We have an appointment with Esther & Thomas with MAN “Muck” from Switzerland at the Tan Swiss Lodge campsite. This turns out to be a stroke of luck, as we had to drive with the side windows open during our last driving lesson yesterday, as the automatic windows were not working. In the end, it’s no longer Thomas who helps me, but – as you can see – he feels comfortable in his element. As he has been traveling in this world for 14 years, he knows the construction inside the door, so I assist him.

In the end, it was worth opening the door lining. The window regulator mechanism urgently needed to be lubricated. The cause of the fault was quite simple – the fuse, namely a 10 A instead of a 15 A fuse in the console.

Drive to Kisolanza Farm

Another hotspot on our itinerary through Tanzania is Kisolanza Farm.

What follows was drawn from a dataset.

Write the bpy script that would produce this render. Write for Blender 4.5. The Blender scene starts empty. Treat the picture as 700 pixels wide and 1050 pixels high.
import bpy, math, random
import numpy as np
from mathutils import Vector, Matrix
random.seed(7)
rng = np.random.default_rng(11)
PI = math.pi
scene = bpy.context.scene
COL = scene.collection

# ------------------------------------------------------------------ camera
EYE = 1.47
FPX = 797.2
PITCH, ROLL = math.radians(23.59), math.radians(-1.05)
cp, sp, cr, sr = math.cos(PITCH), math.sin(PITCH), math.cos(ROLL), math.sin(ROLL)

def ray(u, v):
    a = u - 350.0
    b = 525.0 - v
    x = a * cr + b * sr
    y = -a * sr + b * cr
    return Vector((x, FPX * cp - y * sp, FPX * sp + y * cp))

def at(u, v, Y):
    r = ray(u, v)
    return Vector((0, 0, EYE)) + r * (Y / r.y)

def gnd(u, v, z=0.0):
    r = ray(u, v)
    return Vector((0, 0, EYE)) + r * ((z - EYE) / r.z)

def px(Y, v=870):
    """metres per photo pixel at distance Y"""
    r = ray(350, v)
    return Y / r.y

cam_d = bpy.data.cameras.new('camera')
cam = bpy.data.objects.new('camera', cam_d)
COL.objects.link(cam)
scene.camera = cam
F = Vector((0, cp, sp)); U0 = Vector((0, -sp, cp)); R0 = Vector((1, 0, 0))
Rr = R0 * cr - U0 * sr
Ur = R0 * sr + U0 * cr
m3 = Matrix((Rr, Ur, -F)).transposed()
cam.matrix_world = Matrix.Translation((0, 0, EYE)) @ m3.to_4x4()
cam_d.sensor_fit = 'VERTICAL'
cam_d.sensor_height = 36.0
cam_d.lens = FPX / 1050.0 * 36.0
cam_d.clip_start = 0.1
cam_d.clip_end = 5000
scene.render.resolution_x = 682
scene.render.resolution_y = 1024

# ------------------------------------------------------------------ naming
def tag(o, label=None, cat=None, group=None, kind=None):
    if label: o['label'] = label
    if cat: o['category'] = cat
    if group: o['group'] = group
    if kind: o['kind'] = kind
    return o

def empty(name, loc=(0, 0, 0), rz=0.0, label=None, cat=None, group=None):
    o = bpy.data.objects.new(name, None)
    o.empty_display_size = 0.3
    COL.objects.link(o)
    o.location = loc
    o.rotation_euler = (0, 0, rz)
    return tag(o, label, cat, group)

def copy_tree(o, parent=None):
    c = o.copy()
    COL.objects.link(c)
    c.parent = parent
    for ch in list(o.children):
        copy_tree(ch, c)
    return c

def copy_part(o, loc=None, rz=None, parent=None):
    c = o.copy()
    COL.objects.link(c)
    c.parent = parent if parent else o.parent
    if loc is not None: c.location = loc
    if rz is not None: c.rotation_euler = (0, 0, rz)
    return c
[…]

As we are still under the impression that the PCR test for Zambia is valid for 14 days overland, we drive on after two days and the route from Tan Swiss Lodge to Kisolanza Farm is scenically beautiful.

Kisolanza Farm

The farm is around 16,000 hectares in size. Part of it is native African bush, where the spacious campsite is also located. As we can finally move our legs again at Kisolanza, we stay for two days and spend them walking around the farm grounds.

The next larger town – Mbeya – is another 300 km away. About 80 km before the Zambian border, we spend another night in the parking lot at the ICC Hotel in Mbalizi. One last lovely evening with Esther & Thomas – tomorrow we cross the border into Zambia while they try to enter Malawi.